Geradeaus geht es weiter zur rund 80 Meter langen Ausfahrtrampe an der Berliner Allee. Die Steigung ist hier mit acht Prozent die maximal mögliche, um die Rampe so kurz wie möglich halten zu können. Erst kommt das Hochhaus der Stadtsparkasse ins Blickfeld, dann rechts die rote Backsteinfassade der Johanneskirche. Auch hier wurde getüftelt: Denn direkt nach der Ausfahrt folgt die Rechtsabbiegemöglichkeit zum Martin-Luther-Platz. Fast hatte man in den Jahren der Bauzeit vergessen, dass dies mal möglich war.

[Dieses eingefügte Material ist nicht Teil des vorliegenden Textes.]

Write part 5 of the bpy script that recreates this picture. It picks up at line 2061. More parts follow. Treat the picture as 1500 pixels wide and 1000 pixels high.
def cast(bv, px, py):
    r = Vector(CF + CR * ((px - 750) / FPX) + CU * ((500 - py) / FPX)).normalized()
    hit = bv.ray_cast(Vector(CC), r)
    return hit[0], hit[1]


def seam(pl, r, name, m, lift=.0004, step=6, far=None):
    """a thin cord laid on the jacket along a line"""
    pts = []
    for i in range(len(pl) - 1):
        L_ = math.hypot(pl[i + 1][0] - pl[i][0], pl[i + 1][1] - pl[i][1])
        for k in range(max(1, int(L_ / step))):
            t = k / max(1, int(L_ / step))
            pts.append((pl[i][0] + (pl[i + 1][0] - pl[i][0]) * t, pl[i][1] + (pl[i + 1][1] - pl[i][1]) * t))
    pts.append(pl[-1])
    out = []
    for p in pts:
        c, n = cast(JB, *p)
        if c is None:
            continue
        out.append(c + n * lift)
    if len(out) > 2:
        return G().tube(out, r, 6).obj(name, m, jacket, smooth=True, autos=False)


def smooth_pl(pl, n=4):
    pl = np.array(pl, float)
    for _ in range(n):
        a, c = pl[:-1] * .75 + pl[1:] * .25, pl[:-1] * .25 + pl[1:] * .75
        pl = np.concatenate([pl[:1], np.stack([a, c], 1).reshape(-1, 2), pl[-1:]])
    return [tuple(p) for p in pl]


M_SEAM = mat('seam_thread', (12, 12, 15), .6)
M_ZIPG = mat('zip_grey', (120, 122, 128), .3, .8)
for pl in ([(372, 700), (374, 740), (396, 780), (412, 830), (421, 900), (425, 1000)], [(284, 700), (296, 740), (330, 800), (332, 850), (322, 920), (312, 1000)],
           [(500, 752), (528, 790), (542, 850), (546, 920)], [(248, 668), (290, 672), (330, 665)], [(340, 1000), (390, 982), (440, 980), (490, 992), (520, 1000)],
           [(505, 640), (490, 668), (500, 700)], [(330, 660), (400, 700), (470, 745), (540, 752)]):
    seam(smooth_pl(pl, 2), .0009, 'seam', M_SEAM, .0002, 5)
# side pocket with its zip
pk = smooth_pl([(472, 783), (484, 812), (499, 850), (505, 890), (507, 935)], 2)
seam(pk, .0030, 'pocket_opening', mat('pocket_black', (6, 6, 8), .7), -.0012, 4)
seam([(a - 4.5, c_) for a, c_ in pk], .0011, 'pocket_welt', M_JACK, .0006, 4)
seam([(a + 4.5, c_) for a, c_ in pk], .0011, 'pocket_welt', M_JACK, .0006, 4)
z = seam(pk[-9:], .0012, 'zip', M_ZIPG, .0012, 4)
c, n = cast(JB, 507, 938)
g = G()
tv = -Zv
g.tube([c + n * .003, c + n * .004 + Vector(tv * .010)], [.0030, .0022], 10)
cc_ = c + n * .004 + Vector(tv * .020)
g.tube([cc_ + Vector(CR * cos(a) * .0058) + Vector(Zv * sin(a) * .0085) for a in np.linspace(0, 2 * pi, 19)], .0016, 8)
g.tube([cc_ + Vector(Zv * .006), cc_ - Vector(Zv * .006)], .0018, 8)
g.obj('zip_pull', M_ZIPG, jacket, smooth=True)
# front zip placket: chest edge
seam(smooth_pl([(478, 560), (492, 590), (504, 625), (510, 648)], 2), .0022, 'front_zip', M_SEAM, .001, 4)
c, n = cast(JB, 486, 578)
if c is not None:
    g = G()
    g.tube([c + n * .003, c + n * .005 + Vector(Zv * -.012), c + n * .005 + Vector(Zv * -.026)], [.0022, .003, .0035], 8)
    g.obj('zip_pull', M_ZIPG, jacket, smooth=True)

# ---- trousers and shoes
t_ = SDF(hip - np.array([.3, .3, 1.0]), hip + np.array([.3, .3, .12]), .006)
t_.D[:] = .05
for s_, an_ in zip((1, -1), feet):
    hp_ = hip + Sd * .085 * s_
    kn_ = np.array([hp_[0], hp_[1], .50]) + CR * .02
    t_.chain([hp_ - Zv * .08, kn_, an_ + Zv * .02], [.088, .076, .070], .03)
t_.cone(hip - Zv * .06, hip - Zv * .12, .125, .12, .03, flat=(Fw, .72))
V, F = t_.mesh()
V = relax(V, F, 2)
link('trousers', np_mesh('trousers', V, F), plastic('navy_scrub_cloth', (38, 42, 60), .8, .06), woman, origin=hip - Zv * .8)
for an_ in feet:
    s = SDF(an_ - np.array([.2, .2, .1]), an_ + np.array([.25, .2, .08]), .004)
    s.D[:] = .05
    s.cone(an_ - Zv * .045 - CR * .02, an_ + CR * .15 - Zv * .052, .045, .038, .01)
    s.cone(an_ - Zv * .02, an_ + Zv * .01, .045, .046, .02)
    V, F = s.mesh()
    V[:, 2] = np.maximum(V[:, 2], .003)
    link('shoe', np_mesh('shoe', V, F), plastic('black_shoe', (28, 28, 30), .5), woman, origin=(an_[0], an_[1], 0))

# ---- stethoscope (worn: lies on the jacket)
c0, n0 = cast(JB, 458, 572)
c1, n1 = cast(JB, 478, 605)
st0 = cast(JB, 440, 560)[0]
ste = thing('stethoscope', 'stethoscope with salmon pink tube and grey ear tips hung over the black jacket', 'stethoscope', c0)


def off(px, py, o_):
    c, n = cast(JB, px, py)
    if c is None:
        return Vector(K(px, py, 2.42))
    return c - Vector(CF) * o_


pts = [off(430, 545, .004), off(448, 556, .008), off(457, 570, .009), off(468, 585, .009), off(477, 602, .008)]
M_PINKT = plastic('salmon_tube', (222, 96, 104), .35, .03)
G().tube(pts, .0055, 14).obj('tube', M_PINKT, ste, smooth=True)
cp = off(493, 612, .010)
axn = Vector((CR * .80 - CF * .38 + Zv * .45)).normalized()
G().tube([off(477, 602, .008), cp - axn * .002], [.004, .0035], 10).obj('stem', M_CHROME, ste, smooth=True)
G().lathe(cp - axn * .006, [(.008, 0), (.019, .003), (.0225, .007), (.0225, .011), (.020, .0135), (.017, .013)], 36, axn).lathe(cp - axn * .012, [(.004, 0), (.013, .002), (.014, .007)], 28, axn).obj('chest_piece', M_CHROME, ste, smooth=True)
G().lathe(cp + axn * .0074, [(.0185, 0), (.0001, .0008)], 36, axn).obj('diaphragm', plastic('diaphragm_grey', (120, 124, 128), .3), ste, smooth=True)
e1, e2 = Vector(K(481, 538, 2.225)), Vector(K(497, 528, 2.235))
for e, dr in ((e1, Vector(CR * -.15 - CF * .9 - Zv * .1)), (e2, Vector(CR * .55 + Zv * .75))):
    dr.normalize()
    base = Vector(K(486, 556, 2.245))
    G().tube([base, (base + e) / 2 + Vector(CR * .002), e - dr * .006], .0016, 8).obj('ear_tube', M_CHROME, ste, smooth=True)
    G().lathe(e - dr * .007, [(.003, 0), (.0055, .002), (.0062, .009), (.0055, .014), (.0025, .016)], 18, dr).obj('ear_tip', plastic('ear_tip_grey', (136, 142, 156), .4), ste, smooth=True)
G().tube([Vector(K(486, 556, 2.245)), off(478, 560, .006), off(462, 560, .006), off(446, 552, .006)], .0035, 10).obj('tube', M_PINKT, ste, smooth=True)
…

Wie beim Tausendfüßler gabelt sich im Tunnel die Fahrbahn — wer links fährt, kommt nach einigen hundert Metern an der Immermannstraße heraus. Die Ausfahrt bietet mit einer geschwungenen S-Kurve ein besonderes Fahrvergnügen, das hoffentlich nicht von Rasern genutzt wird. Es ist nicht ausgeschlossen, dass sicherheitshalber eine Blitzeranlage installiert wird.